Il 17 maggio, Giornata Internazionale contro l’Omotransfobia, un ragazzo di 16 anni è stato picchiato dallo zio solo e soltanto per aver legato una bandana rainbow al suo zaino, prima di uscire con delle amiche. A denunciarlo sui social Silvio Cilento, presidente Arcigay Cosenza.
Lo zio, avvisato dal padre del ragazzo, dinanzi al nipote con una semplice bandana rainbow gli ha urlato contro “non vogliamo ricchioni nella nostra famiglia“, per poi prenderlo a schiaffi, a pugni, a calci. Non contento, ha chiamato altri tre uomini adulti per aiutarlo nel pestaggio. Risultato: 4 costole rotte, setto nasale deviato, lesioni di vario genere. A quel punto lo zio lo ha caricato in auto, dicendogli: “Ora muori in casa”.

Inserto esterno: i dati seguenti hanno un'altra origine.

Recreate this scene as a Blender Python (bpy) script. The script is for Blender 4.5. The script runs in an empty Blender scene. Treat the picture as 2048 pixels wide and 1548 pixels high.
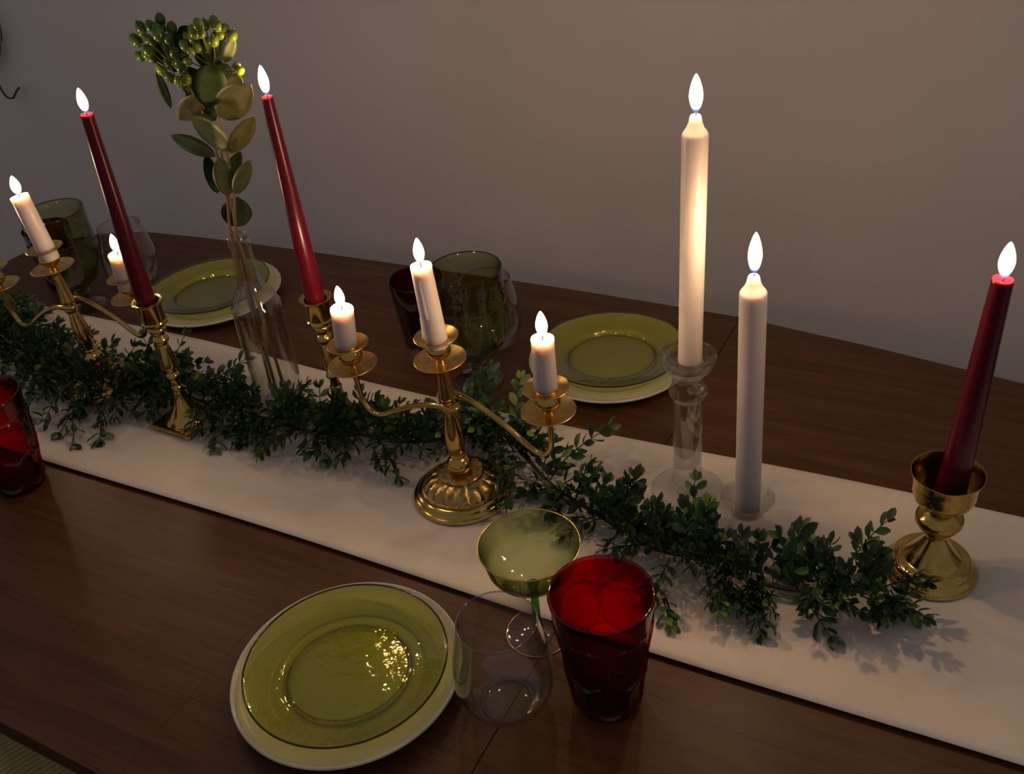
import bpy, bmesh, math, random
from mathutils import Vector, Matrix, Quaternion
R = math.radians
PI = math.pi
random.seed(7)
S = bpy.context.scene
C = S.collection
TZ = 0.75                                   # height of the table top above the floor

# ------------------------------------------------------------------ camera, world, exposure
cam_d = bpy.data.cameras.new('camera')
cam = bpy.data.objects.new('camera', cam_d)
C.objects.link(cam)
cr, cu, cf = Vector((0.887583, 0.451055, -0.093521)), Vector((-0.18767, 0.539482, 0.820816)), Vector((-0.420686, 0.710992, -0.563484))
m = Matrix.Identity(4)
for i in range(3):
    m[i][0], m[i][1], m[i][2] = cr[i], cu[i], -cf[i]
m[2][3] = TZ + 0.926208
cam.matrix_world = m
cam_d.sensor_fit = 'HORIZONTAL'
cam_d.sensor_width = 36.0
cam_d.lens = 2001.088 / 2048 * 36.0
cam_d.clip_start = 0.02
S.camera = cam

w = bpy.data.worlds.new('dim_room')
S.world = w
w.use_nodes = True
w.node_tree.nodes['Background'].inputs[0].default_value = (0.95, 0.86, 0.92, 1)
w.node_tree.nodes['Background'].inputs[1].default_value = 0.145

S.view_settings.view_transform = 'Standard'
S.view_settings.look = 'None'
S.view_settings.exposure = 0.14
S.view_settings.gamma = 1.0
S.view_settings.use_curve_mapping = False
try:
    S.cycles.use_denoising = True
    S.cycles.transparent_max_bounces = 32
    S.cycles.max_bounces = 8
    S.cycles.diffuse_bounces = 3
    S.cycles.glossy_bounces = 4
    S.cycles.sample_clamp_indirect = 2.5
    S.cycles.use_adaptive_sampling = True
    S.cycles.adaptive_threshold = 0.03
    S.cycles.caustics_reflective = False
    S.cycles.caustics_refractive = False
except Exception:
    pass
FLAME_W = 0.56                              # light given off by one candle flame
FLAME_C = (1.0, 0.62, 0.33)

# ------------------------------------------------------------------ materials
MATS = {}
def new_mat(name):
    mt = bpy.data.materials.new(name)
    mt.use_nodes = True
    nt = mt.node_tree
    nt.nodes.clear()
    out = nt.nodes.new('ShaderNodeOutputMaterial')
    MATS[name] = mt
    return mt, nt, out
def N(nt, kind, **kw):
    n = nt.nodes.new(kind)
    for k, v in kw.items():
        if k.startswith('i_'):
            n.inputs[k[2:].replace('_', ' ')].default_value = v
        else:
            setattr(n, k, v)
    return n
def L(nt, a, b):
    nt.links.new(a, b)
def c4(c):
    return (c[0], c[1], c[2], 1)
def ramp(nt, fac, stops):
    r = nt.nodes.new('ShaderNodeValToRGB')
    e = r.color_ramp.elements
    while len(e) < len(stops):
        e.new(0.5)
    for el, (p, c) in zip(e, stops):
        el.position = p
        el.color = c4(c)
    L(nt, fac, r.inputs[0])
    return r.outputs[0]
def coords(nt, scale=(1, 1, 1), kind='Object', rot=(0, 0, 0)):
    tc = nt.nodes.new('ShaderNodeTexCoord')
    mp = nt.nodes.new('ShaderNodeMapping')
    mp.inputs['Scale'].default_value = scale
    mp.inputs['Rotation'].default_value = rot
    L(nt, tc.outputs[kind], mp.inputs[0])
    return mp.outputs[0]
def noise(nt, vec, scale, detail=4, rough=0.55, dist=0.0):
    n = nt.nodes.new('ShaderNodeTexNoise')
    n.inputs['Scale'].default_value = scale
    n.inputs['Detail'].default_value = detail
    n.inputs['Roughness'].default_value = rough
    n.inputs['Distortion'].default_value = dist
    L(nt, vec, n.inputs['Vector'])
    return n.outputs[0]
def bump(nt, h, strength, dist=0.002):
    b = nt.nodes.new('ShaderNodeBump')
    b.inputs['Strength'].default_value = strength
    b.inputs['Distance'].default_value = dist
    L(nt, h, b.inputs['Height'])
    return b.outputs[0]

def mat_simple(name, lo, hi, scale=20, rough=0.5, metallic=0.0, bump_s=0.0, stretch=(1, 1, 1), sss=0.0, sss_r=(1, .4, .2), sss_s=0.004, rough2=None, spec=0.5, trans=0.0):
    mt, nt, out = new_mat(name)
    v = coords(nt, stretch)
    f = noise(nt, v, scale)
    col = ramp(nt, f, [(0.32, lo), (0.68, hi)])
    p = nt.nodes.new('ShaderNodeBsdfPrincipled')
    L(nt, col, p.inputs['Base Color'])
    p.inputs['Roughness'].default_value = rough
    p.inputs['Metallic'].default_value = metallic
    p.inputs['Specular IOR Level'].default_value = spec
    if rough2 is not None:
        mr = nt.nodes.new('ShaderNodeMapRange')
        mr.inputs['From Min'].default_value = 0.3
        mr.inputs['From Max'].default_value = 0.7
        mr.inputs['To Min'].default_value = rough
        mr.inputs['To Max'].default_value = rough2
        L(nt, f, mr.inputs['Value'])
        L(nt, mr.outputs[0], p.inputs['Roughness'])
    if sss:
        p.inputs['Subsurface Weight'].default_value = sss
        p.inputs['Subsurface Radius'].default_value = sss_r
        p.inputs['Subsurface Scale'].default_value = sss_s
    if bump_s:
        L(nt, bump(nt, f, bump_s), p.inputs['Normal'])
    L(nt, p.outputs[0], out.inputs[0])
    return mt

def mat_wood(name, lo, mid, hi, rough=0.38):
    mt, nt, out = new_mat(name)
    v = coords(nt, (0.8, 9.0, 9.0))
    n1 = noise(nt, v, 5.0, 6, 0.6, 0.6)
    v2 = coords(nt, (2.0, 120.0, 120.0))
    n2 = noise(nt, v2, 3.0, 3, 0.5)
    mx = N(nt, 'ShaderNodeMix', data_type='FLOAT')
    mx.inputs[0].default_value = 0.38
    L(nt, n1, mx.inputs[2]); L(nt, n2, mx.inputs[3])
    col = ramp(nt, mx.outputs[0], [(0.30, lo), (0.5, mid), (0.72, hi)])
    p = nt.nodes.new('ShaderNodeBsdfPrincipled')
    L(nt, col, p.inputs['Base Color'])
    p.inputs['Roughness'].default_value = rough
    p.inputs['Specular IOR Level'].default_value = 0.28
    L(nt, bump(nt, n2, 0.12, 0.0006), p.inputs['Normal'])
    L(nt, p.outputs[0], out.inputs[0])
    return mt

def mat_sheet_glass(name, col, edge, rough=0.045, power=2.0, gloss=1.0, wav=0.0, fexp=3.2):
    """thin absorbing glass: clear straight through, darker at a slant, mirror by Schlick"""
    mt, nt, out = new_mat(name)
    lw = nt.nodes.new('ShaderNodeLayerWeight')
    lw.inputs[0].default_value = 0.5
    pw = N(nt, 'ShaderNodeMath', operation='POWER'); pw.inputs[1].default_value = power
    L(nt, lw.outputs['Facing'], pw.inputs[0])
    mx = N(nt, 'ShaderNodeMix', data_type='RGBA')
    mx.inputs[6].default_value = c4(col); mx.inputs[7].default_value = c4(edge)
    L(nt, pw.outputs[0], mx.inputs[0])
    tr = nt.nodes.new('ShaderNodeBsdfTransparent')
    L(nt, mx.outputs[2], tr.inputs[0])
    gl = nt.nodes.new('ShaderNodeBsdfGlossy')
    gl.inputs['Color'].default_value = (gloss, gloss, gloss, 1)
    gl.inputs['Roughness'].default_value = rough
    p5 = N(nt, 'ShaderNodeMath', operation='POWER'); p5.inputs[1].default_value = fexp
    L(nt, lw.outputs['Facing'], p5.inputs[0])
    ma = N(nt, 'ShaderNodeMath', operation='MULTIPLY_ADD')
    ma.inputs[1].default_value = 0.90; ma.inputs[2].default_value = 0.045
    L(nt, p5.outputs[0], ma.inputs[0])
    ms = nt.nodes.new('ShaderNodeMixShader')
    L(nt, ma.outputs[0], ms.inputs[0]); L(nt, tr.outputs[0], ms.inputs[1]); L(nt, gl.outputs[0], ms.inputs[2])
    if wav:
        b = bump(nt, noise(nt, coords(nt), 60, 2), wav, 0.002)
        L(nt, b, gl.inputs['Normal'])
    L(nt, ms.outputs[0], out.inputs[0])
    return mt

def mat_solid_glass(name, col):
    mt, nt, out = new_mat(name)
    g = nt.nodes.new('ShaderNodeBsdfGlass')
    g.inputs['Color'].default_value = c4(col)
    g.inputs['Roughness'].default_value = 0.03
    g.inputs['IOR'].default_value = 1.49
    t = nt.nodes.new('ShaderNodeBsdfTransparent')
    t.inputs[0].default_value = c4([0.97 * x for x in col])
    ms = nt.nodes.new('ShaderNodeMixShader')
    ms.inputs[0].default_value = 0.5
    b = bump(nt, noise(nt, coords(nt), 45, 2), 0.25, 0.002)
    L(nt, b, g.inputs['Normal'])
    L(nt, g.outputs[0], ms.inputs[1]); L(nt, t.outputs[0], ms.inputs[2])
    L(nt, ms.outputs[0], out.inputs[0])
    return mt

def mat_flame():
    mt, nt, out = new_mat('flame')
    tc = nt.nodes.new('ShaderNodeTexCoord')
    sx = nt.nodes.new('ShaderNodeSeparateXYZ')
    L(nt, tc.outputs['Generated'], sx.inputs[0])
    col = ramp(nt, sx.outputs[2], [(0.0, (0.02, 0.10, 0.9)), (0.14, (0.12, 0.20, 0.9)), (0.27, (1.0, 0.62, 0.30)), (0.5, (1.0, 0.74, 0.42)), (1.0, (1.0, 0.62, 0.25))])
    st = ramp(nt, sx.outputs[2], [(0.0, (0.02,) * 3), (0.14, (0.03,) * 3), (0.30, (0.7,) * 3), (0.5, (1.0,) * 3), (1.0, (1.0,) * 3)])
    lw = nt.nodes.new('ShaderNodeLayerWeight'); lw.inputs[0].default_value = 0.5
    iv = N(nt, 'ShaderNodeMath', operation='SUBTRACT'); iv.inputs[0].default_value = 1.0
    L(nt, lw.outputs['Facing'], iv.inputs[1])
    pw = N(nt, 'ShaderNodeMath', operation='POWER'); pw.inputs[1].default_value = 1.6
    L(nt, iv.outputs[0], pw.inputs[0])
    m1 = N(nt, 'ShaderNodeMath', operation='MULTIPLY')
    L(nt, st, m1.inputs[0]); L(nt, pw.outputs[0], m1.inputs[1])
    m2 = N(nt, 'ShaderNodeMath', operation='MULTIPLY'); m2.inputs[1].default_value = 22.0
    L(nt, m1.outputs[0], m2.inputs[0])
    em = nt.nodes.new('ShaderNodeEmission')
    L(nt, col, em.inputs[0]); L(nt, m2.outputs[0], em.inputs[1])
    tr = nt.nodes.new('ShaderNodeBsdfTransparent')
    ad = nt.nodes.new('ShaderNodeAddShader')
    L(nt, em.outputs[0], ad.inputs[0]); L(nt, tr.outputs[0], ad.inputs[1])
    L(nt, ad.outputs[0], out.inputs[0])
    try:
        mt.cycles.emission_sampling = 'NONE'
    except Exception:
        pass
    return mt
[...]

“Siamo in Calabria. Siamo in provincia di Cosenza. Sono state fatte le giuste e necessarie denunce. Non serve altro“, scrive Cilento su Facebook. “Fisicamente il ragazzo sta meglio, si riprenderà Moralmente e psicologicamente non oso immaginare come stia, forse non lo voglio immaginare. Non chiedetemi altro, per questioni di tutela è necessario assumere un atteggiamento di chiusura e di riservatezza. Condivido con voi tutte e tutti questo episodio solo per ricordarvi quanto è necessario e importante parlare di violenza di genere, di questioni LGBTI, di identità di genere e di orientamenti sessuali. Per farvi capire quanto sia necessario parlare del 17 maggio, di omofobia, transfobia e lesbofobia. Per darvi un buon motivo per scendere in piazza e partecipare, partecipare e partecipare alle iniziative di contrasto all’odio e alla violenza. Per darvi un motivo in più“.
E se in ospedale sono stati/e super accoglienti e gentili e le forze dell’ordine hanno svolto il loro lavoro, tutt’altro da dire ci sarebbe sugli/sulle assistenti sociali, denuncia Cilento, con un doloroso “stendiamo un velo pietoso“.
“Ora andate a spiegargli che non serve una legge“, ha tuonato Alessandro Zan.